How many people have been saying that, especially since the whole thing with AOL "leaking" those users' search records? "Leak" nothing, they released them carefully as an opportunity for research, and we did nothing but attack them. They could have sold them, names and personal billing information included, without ever telling us a thing. What they did was perfectly within their bounds, just read your agreement with them.

Google seems to almost get more cruft about the whole thing than AOL. Maybe people just can't get surprised when they think they see something a company they never liked doing something they disagree with. People want to love Google, so they will get defensive about them almost to the point of taking it personally. How do you draw a line to the rights of users, when they do not even pay for the services being considered? Can we have any rights without being customers? If I asked you a question, do I have some right to demand that you take that question to the grave?

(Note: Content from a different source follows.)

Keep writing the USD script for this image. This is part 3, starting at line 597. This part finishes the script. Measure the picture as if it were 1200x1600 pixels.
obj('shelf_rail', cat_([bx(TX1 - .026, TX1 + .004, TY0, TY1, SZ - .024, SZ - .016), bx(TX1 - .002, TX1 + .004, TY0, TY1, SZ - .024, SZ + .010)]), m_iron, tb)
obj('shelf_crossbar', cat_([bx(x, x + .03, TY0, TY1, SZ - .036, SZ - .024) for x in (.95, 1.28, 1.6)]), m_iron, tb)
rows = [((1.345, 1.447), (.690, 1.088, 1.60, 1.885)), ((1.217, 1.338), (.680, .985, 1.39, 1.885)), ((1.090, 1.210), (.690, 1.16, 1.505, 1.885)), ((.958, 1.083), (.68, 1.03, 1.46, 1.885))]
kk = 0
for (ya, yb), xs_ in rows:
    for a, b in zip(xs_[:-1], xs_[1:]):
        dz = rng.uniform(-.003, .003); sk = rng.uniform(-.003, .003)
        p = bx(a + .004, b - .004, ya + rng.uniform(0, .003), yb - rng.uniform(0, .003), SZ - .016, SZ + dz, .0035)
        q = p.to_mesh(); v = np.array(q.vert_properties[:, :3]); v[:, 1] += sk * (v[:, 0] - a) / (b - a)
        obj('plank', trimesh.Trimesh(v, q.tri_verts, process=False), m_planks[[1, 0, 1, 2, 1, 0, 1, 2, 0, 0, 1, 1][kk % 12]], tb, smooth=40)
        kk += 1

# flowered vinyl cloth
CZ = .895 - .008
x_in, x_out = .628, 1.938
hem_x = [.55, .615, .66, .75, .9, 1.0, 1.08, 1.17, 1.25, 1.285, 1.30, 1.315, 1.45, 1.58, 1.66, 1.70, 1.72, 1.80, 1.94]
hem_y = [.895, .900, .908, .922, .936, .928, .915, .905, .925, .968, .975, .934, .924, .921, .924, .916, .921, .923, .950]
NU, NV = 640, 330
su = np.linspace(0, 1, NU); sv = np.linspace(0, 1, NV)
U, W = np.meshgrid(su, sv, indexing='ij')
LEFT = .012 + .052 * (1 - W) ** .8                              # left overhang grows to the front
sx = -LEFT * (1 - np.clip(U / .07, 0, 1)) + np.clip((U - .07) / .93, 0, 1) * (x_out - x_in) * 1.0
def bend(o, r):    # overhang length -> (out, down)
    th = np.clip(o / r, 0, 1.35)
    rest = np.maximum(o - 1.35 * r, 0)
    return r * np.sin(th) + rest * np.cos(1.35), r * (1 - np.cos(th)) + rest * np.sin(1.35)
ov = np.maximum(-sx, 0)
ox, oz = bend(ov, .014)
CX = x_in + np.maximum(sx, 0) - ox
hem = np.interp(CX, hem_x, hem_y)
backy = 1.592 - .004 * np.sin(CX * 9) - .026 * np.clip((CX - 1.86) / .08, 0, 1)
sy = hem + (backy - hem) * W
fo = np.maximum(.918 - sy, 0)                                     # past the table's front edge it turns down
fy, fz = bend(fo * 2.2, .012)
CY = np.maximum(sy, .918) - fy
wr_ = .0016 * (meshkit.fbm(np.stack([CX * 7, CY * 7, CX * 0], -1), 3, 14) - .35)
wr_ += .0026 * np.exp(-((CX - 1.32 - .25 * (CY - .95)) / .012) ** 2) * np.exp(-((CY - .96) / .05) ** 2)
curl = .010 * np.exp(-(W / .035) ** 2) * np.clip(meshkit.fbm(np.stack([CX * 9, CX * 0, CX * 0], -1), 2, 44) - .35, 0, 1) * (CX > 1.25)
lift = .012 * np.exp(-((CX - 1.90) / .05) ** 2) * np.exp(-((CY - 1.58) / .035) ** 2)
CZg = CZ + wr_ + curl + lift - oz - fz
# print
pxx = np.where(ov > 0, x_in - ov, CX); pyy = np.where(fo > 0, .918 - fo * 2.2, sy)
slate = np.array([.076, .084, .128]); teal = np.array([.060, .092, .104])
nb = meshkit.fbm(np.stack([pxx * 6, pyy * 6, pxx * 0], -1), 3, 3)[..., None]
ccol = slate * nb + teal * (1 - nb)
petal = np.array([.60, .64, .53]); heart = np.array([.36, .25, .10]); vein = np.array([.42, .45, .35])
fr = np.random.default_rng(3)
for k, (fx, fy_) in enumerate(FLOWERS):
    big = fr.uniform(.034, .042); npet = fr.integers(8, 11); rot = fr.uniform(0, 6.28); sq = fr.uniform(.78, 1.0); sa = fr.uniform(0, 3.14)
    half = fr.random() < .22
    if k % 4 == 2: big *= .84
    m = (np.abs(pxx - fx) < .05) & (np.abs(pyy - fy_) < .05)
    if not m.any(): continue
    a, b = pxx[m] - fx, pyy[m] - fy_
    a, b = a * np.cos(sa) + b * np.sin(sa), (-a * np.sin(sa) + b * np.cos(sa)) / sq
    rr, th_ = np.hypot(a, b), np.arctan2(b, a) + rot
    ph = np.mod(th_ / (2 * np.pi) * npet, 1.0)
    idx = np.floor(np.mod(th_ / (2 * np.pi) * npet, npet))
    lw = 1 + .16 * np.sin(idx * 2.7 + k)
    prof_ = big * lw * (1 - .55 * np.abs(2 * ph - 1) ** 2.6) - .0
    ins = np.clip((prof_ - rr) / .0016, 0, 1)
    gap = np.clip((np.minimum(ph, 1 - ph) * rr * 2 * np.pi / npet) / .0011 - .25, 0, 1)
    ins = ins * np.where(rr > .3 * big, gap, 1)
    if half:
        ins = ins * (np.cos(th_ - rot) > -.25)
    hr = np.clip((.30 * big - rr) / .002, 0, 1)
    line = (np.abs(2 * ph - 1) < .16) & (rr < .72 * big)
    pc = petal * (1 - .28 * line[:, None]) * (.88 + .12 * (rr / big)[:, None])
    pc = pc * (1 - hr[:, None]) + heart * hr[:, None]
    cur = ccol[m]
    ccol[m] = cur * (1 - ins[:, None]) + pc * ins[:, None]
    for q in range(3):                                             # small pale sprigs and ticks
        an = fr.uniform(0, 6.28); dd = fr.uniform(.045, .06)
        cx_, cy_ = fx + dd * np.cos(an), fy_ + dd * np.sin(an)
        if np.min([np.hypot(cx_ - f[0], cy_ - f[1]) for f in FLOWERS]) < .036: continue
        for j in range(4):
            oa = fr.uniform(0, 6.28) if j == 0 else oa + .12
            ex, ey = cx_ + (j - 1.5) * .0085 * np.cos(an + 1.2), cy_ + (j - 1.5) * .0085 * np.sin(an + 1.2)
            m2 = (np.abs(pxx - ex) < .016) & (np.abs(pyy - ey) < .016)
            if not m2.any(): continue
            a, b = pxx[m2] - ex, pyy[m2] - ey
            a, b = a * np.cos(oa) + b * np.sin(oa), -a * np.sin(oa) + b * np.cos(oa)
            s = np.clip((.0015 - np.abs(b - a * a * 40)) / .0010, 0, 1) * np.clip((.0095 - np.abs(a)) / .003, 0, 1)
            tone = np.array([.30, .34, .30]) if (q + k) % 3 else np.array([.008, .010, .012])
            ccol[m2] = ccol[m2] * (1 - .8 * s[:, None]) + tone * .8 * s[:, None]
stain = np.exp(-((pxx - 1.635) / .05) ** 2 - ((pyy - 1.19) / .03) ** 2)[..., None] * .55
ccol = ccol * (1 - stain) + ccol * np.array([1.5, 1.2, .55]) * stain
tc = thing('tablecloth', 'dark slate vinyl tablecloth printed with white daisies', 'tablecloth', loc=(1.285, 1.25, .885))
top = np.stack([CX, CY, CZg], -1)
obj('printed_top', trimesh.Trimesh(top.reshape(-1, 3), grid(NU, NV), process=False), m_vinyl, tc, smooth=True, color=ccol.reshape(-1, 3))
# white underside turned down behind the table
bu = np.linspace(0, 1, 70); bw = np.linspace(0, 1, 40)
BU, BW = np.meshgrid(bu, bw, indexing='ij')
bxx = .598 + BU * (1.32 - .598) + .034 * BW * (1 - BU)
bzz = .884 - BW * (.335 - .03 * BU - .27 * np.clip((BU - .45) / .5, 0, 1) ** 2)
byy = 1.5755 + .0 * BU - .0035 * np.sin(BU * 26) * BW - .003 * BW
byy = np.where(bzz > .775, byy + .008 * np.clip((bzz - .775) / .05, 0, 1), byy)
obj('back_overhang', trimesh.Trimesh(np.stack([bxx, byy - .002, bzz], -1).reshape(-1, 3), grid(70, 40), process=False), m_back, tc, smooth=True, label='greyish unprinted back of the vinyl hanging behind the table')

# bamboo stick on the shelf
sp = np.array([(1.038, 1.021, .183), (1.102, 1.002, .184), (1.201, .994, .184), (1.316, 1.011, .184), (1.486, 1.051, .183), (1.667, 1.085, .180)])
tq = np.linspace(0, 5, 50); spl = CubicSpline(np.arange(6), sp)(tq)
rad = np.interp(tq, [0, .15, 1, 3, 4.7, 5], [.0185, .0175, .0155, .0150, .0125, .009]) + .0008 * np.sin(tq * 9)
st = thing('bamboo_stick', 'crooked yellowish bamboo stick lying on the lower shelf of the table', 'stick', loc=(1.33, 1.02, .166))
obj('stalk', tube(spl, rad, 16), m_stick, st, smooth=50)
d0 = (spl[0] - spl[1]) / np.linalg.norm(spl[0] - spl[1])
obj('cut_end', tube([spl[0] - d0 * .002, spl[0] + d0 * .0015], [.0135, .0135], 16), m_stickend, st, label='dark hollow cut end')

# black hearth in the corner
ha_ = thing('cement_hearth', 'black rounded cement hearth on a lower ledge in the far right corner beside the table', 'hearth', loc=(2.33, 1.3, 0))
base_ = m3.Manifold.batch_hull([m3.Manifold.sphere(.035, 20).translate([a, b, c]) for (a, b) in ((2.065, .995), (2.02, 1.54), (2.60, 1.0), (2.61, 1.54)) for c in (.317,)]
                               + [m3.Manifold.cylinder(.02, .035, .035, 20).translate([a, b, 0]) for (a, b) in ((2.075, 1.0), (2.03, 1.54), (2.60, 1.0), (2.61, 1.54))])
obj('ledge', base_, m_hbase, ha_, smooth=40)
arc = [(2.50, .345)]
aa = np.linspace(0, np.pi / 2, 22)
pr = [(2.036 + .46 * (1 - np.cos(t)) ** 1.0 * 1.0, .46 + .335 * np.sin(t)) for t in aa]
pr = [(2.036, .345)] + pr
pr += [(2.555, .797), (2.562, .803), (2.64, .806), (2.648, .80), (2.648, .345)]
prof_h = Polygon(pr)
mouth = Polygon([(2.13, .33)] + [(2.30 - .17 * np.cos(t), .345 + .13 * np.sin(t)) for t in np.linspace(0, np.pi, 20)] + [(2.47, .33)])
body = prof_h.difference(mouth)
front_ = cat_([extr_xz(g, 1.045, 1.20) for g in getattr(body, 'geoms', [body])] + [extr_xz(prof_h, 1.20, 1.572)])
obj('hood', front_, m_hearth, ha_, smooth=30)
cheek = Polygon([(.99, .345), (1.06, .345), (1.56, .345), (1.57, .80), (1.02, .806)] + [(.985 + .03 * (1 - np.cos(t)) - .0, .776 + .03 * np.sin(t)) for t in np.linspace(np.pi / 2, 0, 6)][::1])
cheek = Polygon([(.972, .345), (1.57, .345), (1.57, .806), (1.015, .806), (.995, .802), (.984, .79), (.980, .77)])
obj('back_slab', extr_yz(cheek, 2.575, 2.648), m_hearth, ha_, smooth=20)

We are throwing an ever increasing amount of information we consider our own into free services across thousands of miles over unsecured channels, and we expect some kind of privacy and set of rights about how that information is dealt with. We have more than search history to deal with, because we're starting to replace desktop office apps with websites to entrust with our unpublished novels and family finance records. We obviously have a large trust in the services, but why do you expect this? Do we even have a right to expect that trust, or are we just delusional?

I do not care if Google tracks every site I browse to, analyzes it, locates patterns, adjusts my searches accordingly, shows me adds based on my browsing habits, or anything else they might be doing with the information. They are an ad driven company. They make money on advertisement clicks and I won't click on something I don't want to buy, so they have to do everything with getting advertisements in my face that I actually want to click, and that means it must be something I'm actually interested in (why else would I click?), so I'm getting as much out of it as they are. Google makes a quarter, and I finally found that great flatscreen TV deal that saves me a grand. Who is the winner here, and all I had to do was drop my pretension notions and enjoy a free service for its hidden cost: a little anonymous (outside Google) exposure and a few pixels of screen on the result pages. Wow, I am so winning in this relationship.

Amazon has been tracking your use of their site for years and doing amazing things with the way they cater to individual users, and there has been little fuss about it. No one complains, because they are too busy watching the movies Amazon suggested they buy. We have rejected the advertising the drives the economy for decades, but when it starts to actually be things we want to buy, do we even see an advertisement, or just a cool new album by your favorite artist? Advertising is meant to convince you to buy some product, and the best way to convince you is to find you already wanting to buy what they have to sell. You can't convince someone who doesn't want or need a product very well, you can just annoy them. That means getting rid of useless advertising is great for the consumer, and I welcome my personally tailored advertising.

Now, if only I could figure out why these amazing, personally specific advertisements were trying to sell outdoor equipment on my programming blog.